On 04/07/09 14:31, J.A.J. Pater wrote:
> Tony Mechelynck wrote:
>> Hm, I think it's one of those things one could get used to in time, no
>> harder than deleting with d rather than Ctrl-X, pasting with P rather
>> than Ctrl-V, and copying with y rather than Ctrl-C.
> Sure one could get used to it!
> But d(elete) p(aste) y(ank) are sort of intuitive.
> But it is counter intuitive to use a key which is placed (more to the)
> right on the keyboard (lll) to go left
> and a key which is (more to the) left on the keyboard to go right (hhh).
> Which is even more so if you are used to the opposite behaviour!
> Like p doing yank (instead of paste) and y doing paste (instead of yank).

Perhaps their left-right placement leads to user misunderstanding, but I 
think l should be understood as "next" and h as "previous", so that in a 
sentence such as the following, where I've arbitrarily converted all LTR 
to lowercase and all RTL to uppercase, but showing it here as it would 
be in English text with embedded Hebrew and Arabic:

the name of god is written HVHJ in hebrew and HLLA in arabic.

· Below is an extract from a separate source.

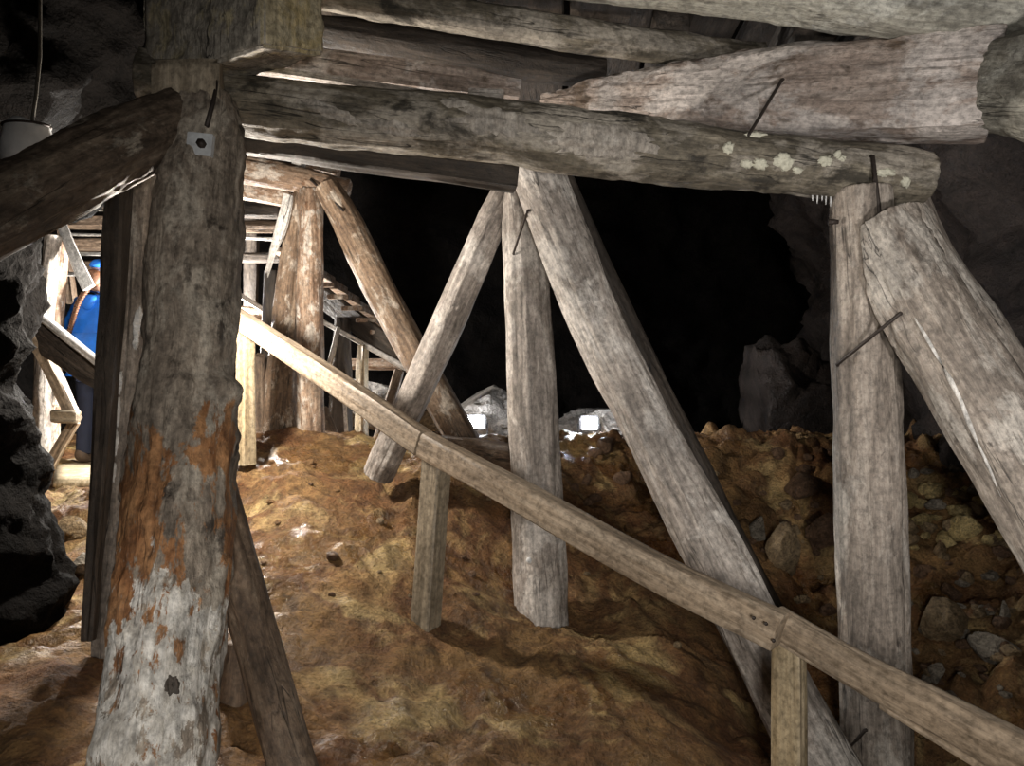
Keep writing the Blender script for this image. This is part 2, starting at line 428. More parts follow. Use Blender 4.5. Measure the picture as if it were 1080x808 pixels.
# rock pillar close at the left edge and the overhang above it
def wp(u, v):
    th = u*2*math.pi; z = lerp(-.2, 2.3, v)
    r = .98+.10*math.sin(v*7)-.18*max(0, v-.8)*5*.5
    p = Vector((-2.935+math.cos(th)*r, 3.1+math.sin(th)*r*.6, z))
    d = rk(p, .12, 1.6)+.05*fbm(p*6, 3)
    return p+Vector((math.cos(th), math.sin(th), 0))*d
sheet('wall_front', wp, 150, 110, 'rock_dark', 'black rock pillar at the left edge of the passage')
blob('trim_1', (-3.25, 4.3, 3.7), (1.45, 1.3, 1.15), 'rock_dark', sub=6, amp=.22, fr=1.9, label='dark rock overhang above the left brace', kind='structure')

# ---------------------------------------------------------------- foreground frame
post = timber('support_post', [(215,112,2.74,74),(214,150,2.68,80),(206,240,2.56,89),(199,370,2.42,95),(193,450,2.32,103),(187,560,2.2,111),(180,640,2.1,117),(172,720,2.0,122),(158,820,1.9,128),(135,960,1.8,134)],
   'post', 'massive peeling log post on the left, rust orange in the middle and whitish below', 'post', lump=.05, peel=.006, seg=84, step=.010,
   knots=[(.36,1.15,.0,.05),(.405,.25,.045,.05),(.45,.05,.02,.08)], seed=4.2)
def box_bm(c, sx, sy, sz, R=None, bev=.0):
    bm = bmesh.new(); bmesh.ops.create_cube(bm, size=1.)
    for v in bm.verts: v.co = Vector((v.co.x*sx, v.co.y*sy, v.co.z*sz))
    if bev: bmesh.ops.bevel(bm, geom=bm.edges[:], offset=bev, segments=2, affect='EDGES')
    for v in bm.verts: v.co = Vector(c)+((R @ v.co) if R is not None else v.co)
    return bm
timber('crossbeam', [(150,82,2.95,62),(210,100,2.95,64),(280,115,2.96,61),(400,127,3.0,61),(500,136,3.05,65),(600,149,3.1,66),(700,160,3.16,63),(800,171,3.22,60),(900,182,3.28,58),(972,190,3.33,56)],
   'green', 'long mouldy grey-green log spanning the whole frame on top of the front posts', 'beam', lump=.05, peel=.003, step=.013, seg=64, knots=[(.62,1.6,.015,.1),(.93,1.,.02,.09)], seed=8.1)
cb = bpy.data.objects['crossbeam']
from mathutils.bvhtree import BVHTree
def surf(o):
    mw = o.matrix_basis if o.parent is None else o.parent.matrix_basis @ o.matrix_basis
    return BVHTree.FromPolygons([mw @ v.co for v in o.data.vertices], [p.vertices[:] for p in o.data.polygons])
EYEP = Vector((0, 0, EYE)); _bv = {}
def onto(o, px, py):
    if o.name not in _bv: _bv[o.name] = surf(o)
    d = (P(px, py, 3.)-EYEP).normalized()
    h = _bv[o.name].ray_cast(EYEP, d)
    return (h[0], h[1]) if h[0] is not None else (None, None)
def scab(o, name, px, py, w, h, mat, label=None, thick=.006, ang=0., edge=.35, fr=2.2):
    '''a crust grown on the surface of a timber, with its own rim and thickness'''
    bm = bmesh.new(); nr_, na = 12, 48; sd = Vector((px*.37, py*.53, 1.))
    rings = []; ok = True
    for i in range(nr_+1):
        row = []
        for j in range(na if i else 1):
            th = 2*math.pi*j/na; e = Vector((math.cos(th), math.sin(th), 0))
            R_ = 1+edge*fbm(e*fr+sd, 4)
            q = R_*i/nr_; u = e.x*q*w/2; v = e.y*q*h/2
            x = px+u*math.cos(ang)-v*math.sin(ang); y = py+u*math.sin(ang)+v*math.cos(ang)
            p, nrm = onto(o, x, y)
            if p is None: row.append(None); continue
            t = i/nr_; lift = thick*(1-t**5)*(1+.6*noise.noise(p*60)) - .0015*(t > .99)
            row.append(bm.verts.new(p+nrm*lift))
        rings.append(row)
    c = rings[0][0]
    def F_(*f):
        if all(x is not None for x in f):
            try: bm.faces.new(f)
            except ValueError: pass
    for j in range(na): F_(c, rings[1][j], rings[1][(j+1)%na])
    for i in range(1, nr_):
        for j in range(na): F_(rings[i][j], rings[i+1][j], rings[i+1][(j+1)%na], rings[i][(j+1)%na])
    if not bm.faces: bm.free(); return
    return world_mesh(name, bm, mat, o, label=label)
pc, pn = onto(post, 213, 154)
world_mesh('washer_plate', box_bm(pc+Vector((0,-.012,0)), .085, .026, .074, Matrix.Rotation(.10, 3, 'Y'), .002), 'zinc', post, False, label='square zinc washer plate')
tube('bolt', [pc+Vector((.012,-.044,-.002)), pc+Vector((.01,.02,-.002))], .015, 'iron', post, seg=6)
sa, sb = onto(post, 226, 108)[0], onto(post, 219, 134)[0]
tube('spike', [sa+(sa-sb)*.9+Vector((0,-.02,0)), sa+Vector((0,-.008,0)), sb+Vector((0,-.008,0))], [.005,.008,.009], 'iron', post, seg=8)
tube('spike', [onto(post, 188, 116)[0]+Vector((0,-.006,0)), onto(post, 185, 134)[0]+Vector((0,-.006,0))] if onto(post, 188, 116)[0] and onto(post, 185, 134)[0] else [sa, sb], [.009,.006], 'iron', post, seg=8)
scab(post, 'knot_hole', 182, 723, 17, 22, 'dark', None, .004)
for (px, py, w, h) in [(768,156,12,13),(787,173,14,10),(802,173,16,13),(826,170,21,19),(841,180,11,8),(870,170,15,12),(883,163,8,8),(888,167,8,6),(934,182,20,10),(955,192,11,12),(797,142,22,6)]:
    scab(cb, 'fungus_patch', px, py, w, h, 'fungus', 'pale fungus patch', .010)
for (px, py, w, h, a_) in [(638,150,122,38,.10),(520,128,86,30,.15),(415,135,60,16,.2),(350,118,70,14,.4),(480,108,30,12,.1)]:
    scab(cb, 'lime_crust', px, py, w, h, 'crust', 'pale scraped lime crust', .0035, a_, .45, 3.)
bm = bmesh.new()
for (px, l) in [(857,5),(862,8),(867,5),(871,9),(876,11),(880,8)]:
    tube_bm(bm, [P(px,206,3.24), P(px,207+l,3.24)], [.005,.001], 6)
world_mesh('mineral_drips', bm, 'foam', cb, label='thin white drips')

timber('under_beam', [(235,146,3.15,26),(400,168,3.22,27),(545,188,3.32,28)], 'dark', 'dark narrow beam tucked under the left half of the long log', 'beam', n=5, lump=.03)

# hewn block at the top left, standing on the crossbeam
def prism(name, bot, h, mat, label, cat, disp=.012, parent=None, cuts=26):
    bm = bmesh.new(); b = [bm.verts.new(p) for p in bot]; t = [bm.verts.new(p+Vector((0,0,h))) for p in bot]
    n = len(bot)
    bm.faces.new(b[::-1]); bm.faces.new(t)
    for i in range(n): bm.faces.new((b[i], b[(i+1)%n], t[(i+1)%n], t[i]))
    bmesh.ops.bevel(bm, geom=bm.edges[:], offset=.012, segments=2, affect='EDGES')
    bmesh.ops.subdivide_edges(bm, edges=[e for e in bm.edges if e.calc_length() > .05], cuts=cuts, use_grid_fill=True)
    bm.normal_update()
    nn = {v: v.normal.copy() for v in bm.verts}
    for v in bm.verts: v.co += nn[v]*(disp*fbm(v.co*9, 4)+disp*.5*noise.noise(Vector((v.co.x*40, v.co.y*40, v.co.z*6))))
    return world_mesh(name, bm, mat, parent, label=label, cat=cat)
A0 = P(277,49,2.55); B0 = P(343,57,2.6); C0 = P(150,97,2.9); B0 = P(343,57,2.74); C0.z = A0.z
prism('hewn_timber', [A0, B0, B0+(C0-A0), C0], .42, 'hewn', 'thick square hewn timber end with yellow stains at the top left', 'beam')
hw = bpy.data.objects['hewn_timber']; hw.data.materials.append(M['hewn_yellow'])
for p in hw.data.polygons:
    if p.normal.x > .25 and p.normal.z > -.5 and p.normal.z < .5: p.material_index = 1
prism('bearing_block', [P(160,110,2.62), P(231,110,2.60), P(236,108,2.8), P(160,106,2.85)], .155, 'tan', 'smooth tan block wedged between left post head and hewn timber', 'block', disp=.004, cuts=6)

timber('angle_brace', [(188,128,2.68,64),(140,150,2.5,72),(90,176,2.35,77),(0,219,2.1,86),(-130,282,1.82,98),(-260,345,1.6,105)], 'brace', 'dark brown log brace running from left post head down to the left edge', 'brace', lump=.05, peel=.004, seed=2.2, seg=60, step=.012)

# right post, braces
timber('support_post', [(908,200,3.25,60),(910,300,3.25,61),(913,400,3.25,64),(917,520,3.25,67),(921,620,3.25,69),(924,730,3.22,68),(927,900,3.2,68)], 'grey', 'upright weathered log post under the right end of the long log', 'post', lump=.03, fib=.016, seg=64, step=.013)
fb = timber('angle_brace', [(934,232,3.14,58),(963,303,3.05,82),(1025,406,2.92,90),(1150,620,2.65,100),(1270,830,2.4,108)], 'grey', 'thick grey log brace leaning right with torn bark edge, nearest on the right', 'brace', lump=.04, fib=.02, seg=64, step=.013, seed=5.5)
timber('angle_brace', [(945,212,3.42,60),(974,289,3.45,70),(1024,358,3.45,72),(1120,500,3.5,73),(1165,566,3.5,73)], 'grey', 'log brace half hidden behind the thick right brace', 'brace', lump=.04)
bm = bmesh.new()
e1 = [(965,335),(978,357),(990,378),(1002,400),(1014,424),(1022,446),(1034,472),(1046,500),(1056,524)]
pp = [onto(fb, a, b_)[0] for a, b_ in e1]
tube_bm(bm, pp, [.004,.008,.006,.010,.007,.009,.006,.005,.002], 7)
world_mesh('bark_edge', bm, 'white', fb, label='pale torn bark edge')

# centre group
timber('support_post', [(549,190,3.9,40),(554,270,3.9,44),(560,400,3.9,50),(566,520,3.9,53),(571,655,3.88,57),(573,730,3.88,58)], 'pale', 'upright grey log post standing in the middle of the mud slope', 'post', lump=.03, fib=.016, seg=56, step=.013)
timber('angle_brace', [(563,172,3.62,54),(610,297,3.55,54),(657,400,3.45,55),(748,575,3.2,62),(820,715,3.05,66),(900,870,2.9,70)], 'pale', 'long pale log brace slanting down right behind the handrail in the middle', 'brace', lump=.035, fib=.018, seg=60, step=.013)
timber('angle_brace', [(578,190,3.98,50),(628,295,4.05,46),(685,410,4.1,42),(784,608,4.2,42),(812,662,4.2,42)], 'dark', 'dark log brace hidden behind the long pale middle brace', 'brace', lump=.04)
timber('angle_brace', [(540,185,3.92,28),(510,253,3.98,33),(473,338,4.1,34),(430,432,4.25,33),(398,502,4.4,32)], 'pale', 'slim pale log brace slanting down left from the middle post head', 'brace', lump=.03, fib=.012, knots=[(.45,1.2,.01,.02),(.62,1.7,.008,.02)])
timber('tie_beam', [(462,470,4.75,16),(505,477,4.6,20),(552,487,4.42,24)], 'brown', 'short dark plank lying level against the middle post foot', 'plank', n=6, asp=1.3)

# leaning bits beside the left post
timber('leaning_log', [(222,500,2.7,44),(246,590,2.5,44),(272,680,2.4,47),(306,800,2.2,50),(330,880,2.1,52)], 'brown', 'round log leaning against the right side of the peeling left post', 'log', lump=.03)
timber('log_stub', [(252,676,2.62,26),(249,715,2.6,30),(246,770,2.58,32)], 'brown', 'short log stub in the gap right of the peeling left post', 'log', n=3, lump=.03)
gp = timber('square_post', [(148,165,3.15,46),(142,300,3.1,40),(136,400,3.05,36),(128,500,2.95,30),(118,620,2.85,26),(104,722,2.75,14)], 'grey', 'grey squared post just left of the peeling log post with white frost on its edge', 'post', n=6, asp=.9, lump=.05)
timber('dark_plank', [(126,175,3.02,20),(121,300,2.98,19),(114,400,2.9,18),(105,520,2.82,16),(93,676,2.72,12)], 'dark', 'black plank standing on the left side of the grey squared post', 'plank', n=8, asp=1.2, lump=.02)
for (px, py, w, h) in [(146,342,7,38),(144,362,5,14)]:
    scab(gp, 'frost_patch', px, py, w, h, 'foam', 'white frosty foam patch', .02, .1, .3, 4)
for (px, py, w, h) in [(124,404,5,24),(121,436,6,34),(119,468,6,28),(117,498,5,22)]:
    scab(gp, 'frost_patch', px+3, py, w, h, 'foam', 'white frosty foam patch', .02, .1, .3, 4)

# iron dogs and rods
def obj_named(n): return bpy.data.objects[n]
def staple(ends, r, label, leg=.05, lift=.010):
    """ends: (object name, px, py); both tips are driven into the timber"""
    q = [onto(obj_named(n), x, y) for n, x, y in ends]
    a, b = [p+nn*lift for p, nn in q]; la_, lb = [p-nn*leg for p, nn in q]
    tube('iron_dog', [la_, a-q[0][1]*.004, a, a.lerp(b, .5), b, b-q[1][1]*.004, lb], r, 'iron', seg=8, label=label, cat='iron clamp')
tube('iron_bolt', [P(874,234,3.2), P(884,234,3.2)], [.014,.009], 'iron', seg=8, label='small iron bolt end on the left edge of the upright right post', cat='bolt')
blob('pale_plug', onto(bpy.data.objects['support_post.002'], 558, 591)[0], (.014,.012,.016), 'foam', bpy.data.objects['support_post.002'], amp=.2, sub=3)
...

ll (next-next) skips from the s (last letter) of "is" to the Jod (first 
letter) of JHVH, and similarly from the second Heh of JHVH to i of "in", 
from d of "and" to Alif of ALLH, from Heh of ALLH to i of "in", all the 
while following reading (or handwriting) order, from one letter to the 
next, and from the last letter of one word to the word-separaing space 
and then the first letter of the next word. Indeed, when hand-copying 
such a sentence, you'll write JHVH (Jod-Heh-Vav-Heh) and ALLH 
(Alif-Lam-Lam-Heh) from right to left even though it means first 
skipping the necessary space (and estimating how large it will have to 
be), and similarly you'll skip rightwards from the second Heh of JHVH 
and later from the Heh of ALLH, over the just-handwritten RTL word, to 
where you'll be writing the next LTR word in the sentence. (And that, 
even -or pehaps especially- if you know that the "accepted" 
pronunciation for JHVH is in most cases Adonaï, or Elohim when 
immediately preceded or followed by Adonaï written as Adonaï.)

>
>> so lllll goes uniformly first-to-last, and hhhhh last-to-first, even if the 
>> movement is a little
>> jerky when meeting a direction change within a line of text. (Or did I
>> misunderstand? AFAICT I haven't got mlterm installed)
>>
> Indeed, jerkiness is another reason to have h and l move in only one way.
>> My notion would be that a true-bidi gvim should work exactly like
>> vim+mlterm with 'termbidi'.
>>
> That would be nice! But I think there should be an option to make h and
> l movement unequivocal
> (like it is with gedit+ViGedit).
> And AFAIUI, it is because of these kind of discussions that Bram doesn't
> like the idea of a real-bidi gvim.

I don't kow gedit, but IMHO it is already unequivocal, if we remember 
that in Vim the cursor is always "on" a character, never "between" 
characters, even in Insert mode where, in gvim, its "25% left-side 
vertical bar" shape can make us believe that it is "between" the current 
character cell and the one (if any) to its left, or "before" the whole 
line if it's on the first character of a line.

As long as true-bidi consoles are a rarity, there is no urgency for a 
true-bidi gvim, but I suppose that some years from now, all console 
terminals will behave like mlterm, and by then there could be some 
demand for a true-bidi gvim. I expect that true-bidi gvim and true-bidi 
Console vim will behave the same way, but I suppose that that is still 
several years in the future.

>
> Anyway: thanks again!

My pleasure.

>
> Adriaan.


Best regards,
Tony.
-- 
Probable-Possible, my black hen,
She lays eggs in the Relative When.
She doesn't lay eggs in the Positive Now
Because she's unable to postulate how.